Mr Adedeji further emphasised the importance of collaboration between the CBN and various stakeholders, including the manufacturing sector, in navigating the complexities of the current economic landscape.

"We are committed to working closely with all sectors to ensure that we collectively avert the dangers of hyperinflation," he said.

During the last Monetary Policy Committee (MPC) meeting, the CBN increased its benchmark lending rate from 26.75 per cent to 27.25 per cent. This decision was made to promote a sustained decline in inflation levels.

"Following a review of the upside risks to price developments and the downside risks to the recovery of output growth, the committee chose to tighten policy further to safeguard the gains already achieved in moderating inflationary pressures," CBN Governor Olayemi Cardoso said.

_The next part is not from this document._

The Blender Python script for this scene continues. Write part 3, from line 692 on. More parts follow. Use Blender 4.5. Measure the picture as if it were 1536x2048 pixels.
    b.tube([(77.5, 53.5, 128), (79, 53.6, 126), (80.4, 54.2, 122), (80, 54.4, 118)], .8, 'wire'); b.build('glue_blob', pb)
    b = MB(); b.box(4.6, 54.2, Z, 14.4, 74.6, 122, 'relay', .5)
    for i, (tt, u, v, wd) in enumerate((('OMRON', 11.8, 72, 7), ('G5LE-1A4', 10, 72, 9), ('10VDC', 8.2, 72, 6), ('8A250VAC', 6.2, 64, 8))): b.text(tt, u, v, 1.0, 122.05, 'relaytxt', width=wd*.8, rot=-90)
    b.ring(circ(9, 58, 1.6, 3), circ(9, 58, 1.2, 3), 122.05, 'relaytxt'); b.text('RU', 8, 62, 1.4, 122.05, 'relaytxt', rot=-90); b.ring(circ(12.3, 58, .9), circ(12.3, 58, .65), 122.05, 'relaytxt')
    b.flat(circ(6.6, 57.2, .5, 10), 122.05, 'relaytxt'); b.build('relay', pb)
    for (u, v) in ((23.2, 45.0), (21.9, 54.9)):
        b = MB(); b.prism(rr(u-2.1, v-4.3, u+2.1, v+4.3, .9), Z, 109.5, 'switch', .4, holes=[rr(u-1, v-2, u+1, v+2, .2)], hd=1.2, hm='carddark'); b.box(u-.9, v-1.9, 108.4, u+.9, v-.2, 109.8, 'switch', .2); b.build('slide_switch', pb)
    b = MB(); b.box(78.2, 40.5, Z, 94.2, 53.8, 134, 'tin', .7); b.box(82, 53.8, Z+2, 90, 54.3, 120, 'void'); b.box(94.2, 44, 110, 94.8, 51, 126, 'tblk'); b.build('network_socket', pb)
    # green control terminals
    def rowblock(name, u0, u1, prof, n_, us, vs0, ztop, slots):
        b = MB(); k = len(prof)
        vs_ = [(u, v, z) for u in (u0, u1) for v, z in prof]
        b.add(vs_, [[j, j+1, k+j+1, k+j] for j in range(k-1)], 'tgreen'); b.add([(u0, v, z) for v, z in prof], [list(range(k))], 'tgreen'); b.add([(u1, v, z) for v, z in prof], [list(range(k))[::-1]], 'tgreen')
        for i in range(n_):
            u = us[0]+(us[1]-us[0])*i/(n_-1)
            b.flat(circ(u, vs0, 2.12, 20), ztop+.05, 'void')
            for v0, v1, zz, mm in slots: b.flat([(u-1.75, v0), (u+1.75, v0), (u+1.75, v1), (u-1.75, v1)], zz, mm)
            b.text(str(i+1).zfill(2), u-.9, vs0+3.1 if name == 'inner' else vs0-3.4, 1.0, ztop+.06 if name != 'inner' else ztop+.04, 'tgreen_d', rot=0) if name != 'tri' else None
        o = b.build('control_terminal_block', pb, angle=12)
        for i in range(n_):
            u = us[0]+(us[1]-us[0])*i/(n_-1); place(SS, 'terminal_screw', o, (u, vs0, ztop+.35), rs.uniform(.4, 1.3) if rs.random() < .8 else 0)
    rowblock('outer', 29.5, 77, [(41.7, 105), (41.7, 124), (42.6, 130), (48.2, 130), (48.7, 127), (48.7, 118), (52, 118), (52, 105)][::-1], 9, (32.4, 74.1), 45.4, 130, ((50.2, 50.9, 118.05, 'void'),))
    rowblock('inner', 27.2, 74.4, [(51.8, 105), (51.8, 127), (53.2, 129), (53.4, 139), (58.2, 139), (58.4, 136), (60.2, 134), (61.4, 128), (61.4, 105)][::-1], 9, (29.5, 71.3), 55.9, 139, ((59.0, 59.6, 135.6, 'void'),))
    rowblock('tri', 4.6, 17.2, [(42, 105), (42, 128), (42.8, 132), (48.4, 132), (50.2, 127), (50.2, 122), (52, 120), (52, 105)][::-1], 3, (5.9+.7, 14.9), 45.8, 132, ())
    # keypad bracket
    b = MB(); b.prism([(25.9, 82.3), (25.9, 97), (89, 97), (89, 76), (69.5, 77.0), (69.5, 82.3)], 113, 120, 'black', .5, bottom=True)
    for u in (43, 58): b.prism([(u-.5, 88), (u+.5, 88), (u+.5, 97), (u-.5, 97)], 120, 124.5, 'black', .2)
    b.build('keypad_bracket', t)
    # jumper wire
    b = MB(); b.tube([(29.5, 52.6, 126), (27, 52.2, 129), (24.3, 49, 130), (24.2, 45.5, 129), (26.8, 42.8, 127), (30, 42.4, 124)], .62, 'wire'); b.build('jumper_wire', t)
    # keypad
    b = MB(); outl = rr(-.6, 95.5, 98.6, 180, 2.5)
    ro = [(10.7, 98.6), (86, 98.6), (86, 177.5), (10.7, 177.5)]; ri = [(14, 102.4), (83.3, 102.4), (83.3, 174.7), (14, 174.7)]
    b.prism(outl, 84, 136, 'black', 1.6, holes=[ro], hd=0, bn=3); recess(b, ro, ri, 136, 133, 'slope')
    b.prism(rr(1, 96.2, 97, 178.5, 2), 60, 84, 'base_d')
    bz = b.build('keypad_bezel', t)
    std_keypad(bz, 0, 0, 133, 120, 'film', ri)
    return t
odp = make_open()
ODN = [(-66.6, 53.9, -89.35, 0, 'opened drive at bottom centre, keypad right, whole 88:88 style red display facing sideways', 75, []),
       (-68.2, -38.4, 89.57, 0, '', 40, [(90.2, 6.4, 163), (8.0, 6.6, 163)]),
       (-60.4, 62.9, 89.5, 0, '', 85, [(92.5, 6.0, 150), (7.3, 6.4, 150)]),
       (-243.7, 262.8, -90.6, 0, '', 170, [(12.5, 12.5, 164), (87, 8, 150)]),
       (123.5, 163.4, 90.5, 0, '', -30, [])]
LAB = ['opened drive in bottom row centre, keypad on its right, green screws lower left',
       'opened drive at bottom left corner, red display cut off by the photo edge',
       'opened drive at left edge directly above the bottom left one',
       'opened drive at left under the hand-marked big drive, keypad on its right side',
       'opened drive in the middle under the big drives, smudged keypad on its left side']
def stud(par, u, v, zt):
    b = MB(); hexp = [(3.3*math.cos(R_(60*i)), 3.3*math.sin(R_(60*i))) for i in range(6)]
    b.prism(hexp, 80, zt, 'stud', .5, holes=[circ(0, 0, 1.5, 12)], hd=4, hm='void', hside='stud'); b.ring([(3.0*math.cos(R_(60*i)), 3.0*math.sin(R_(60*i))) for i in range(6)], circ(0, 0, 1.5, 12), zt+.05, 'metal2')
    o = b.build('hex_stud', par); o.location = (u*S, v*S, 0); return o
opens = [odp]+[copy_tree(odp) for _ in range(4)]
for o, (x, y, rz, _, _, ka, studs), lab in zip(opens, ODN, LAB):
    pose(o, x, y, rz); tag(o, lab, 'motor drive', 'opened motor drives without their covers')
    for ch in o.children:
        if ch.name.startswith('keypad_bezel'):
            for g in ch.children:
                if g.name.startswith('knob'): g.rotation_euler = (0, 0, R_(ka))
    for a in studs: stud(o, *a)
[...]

According to the National Bureau of Statistics (NBS), Nigeria's headline inflation rate fell to 32.15 per cent in August 2024, compared to 33.40 per cent in July, showing a reduction of 1.25 percentage points.

Banking system innovation

Mr Adedeji also emphasised that banking innovations should focus on enhancing customer experience and providing seamless services.

He noted that a lot of innovation is happening in the banking industry globally, and Nigeria cannot be left behind.

He stressed that for banks to be proud of these innovations, they need to see a very robust risk management system and strong cybersecurity measures in place.

This is crucial as the banking industry is working to increase financial inclusion and bring more people into the formal banking system.

With a growing emphasis on electronic channels, he warned, "Any bank that is not competitive in the area of e-channels has itself to blame."

As financial institutions increasingly integrate artificial intelligence and cloud technologies into their operations, the CBN urged banks to implement robust risk management frameworks to protect both their systems and customers.

This is crucial as the banking industry is working to increase financial inclusion and bring more people into the formal banking system, he said.